İttihat ve Terakki  Cemiyeti kulübü inşaası tamamlandı, okullardan toplanan ve halkın katkısıyla sağlanan eşyalarla donatıldı. Hazırlıklar tamamlanınca, Atatürk 21 Nisan'da yayınlandığı ikinci bir bildiri ile, Meclis'in 23 Nisan günü toplanacağını ve açılış töreninin yapılacağını duyurdu.
 
23 Nisan 1920 Cuma sabahı erken saatlerde, Ankara'da bulunan herkes Meclis Binası çevresinde toplandı. Halk kendi kaderine sahip çıkmanın coşkusu içindeydi. Hacı Bayram Camii'nde kılınan öğle namazından sonra, Meclis binası girişinde bir tören yapıldı. Saat 13:45 de, Ankara'ya gelebilen, 115 milletvekili Meclis salonunda toplandı.
 
Parlamento geleneklerine göre, en yaşlı üye olan Sinop Milletvekili Şerif Bey (1845), Başkanlık kürsüsüne çıktı ve Meclis'in ilk toplantısını açtı.
 
TBMM tarafından; Türkiye'nin geleceğinin ve istikbalinin ufku olan geleceğin emanet edileceği gençliğin umut ışığı olan çocuklarına emanet olması için 23 Nisan gününü Ulusal Egemenlik ve Çocuk Bayramı olarak ilan edildi.
 
Bu vesileyle tüm ulusumuzun ve meslektaşlarımızın 23 Nisan Ulusal Egemenlik ve Çocuk Bayramını en içten dileklerimle kutlarım.
 
"Cumhuriyet düşünce serbestliği taraftarıdır.

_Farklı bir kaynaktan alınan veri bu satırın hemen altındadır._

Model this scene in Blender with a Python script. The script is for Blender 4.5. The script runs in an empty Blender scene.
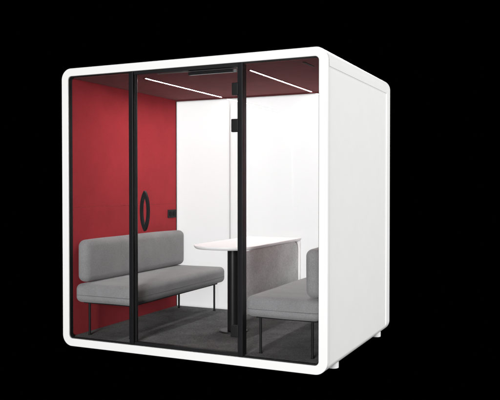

Samimi ve meşru olmak şartıyla her fikre hürmet ederiz. Her kanaat bizce muhteremdir. Yalnız muarızlarımızın insaflı olması lazımdır."                                      Mustafa Kemal ATATÜRK
 
Yeni seçilerek TBMM'de görev alacak başta meslektaşım olan tüm vekillerimize adaylık sürecinde ve meclis çatısı altında başarılar dilerken; insana, kadına, canlıya saygının evrensel değerlerin birebir yaşatıldığı, meslek hakkımızın verildiği bir TÜRKİYE hayalimle saygılarımı sunarım.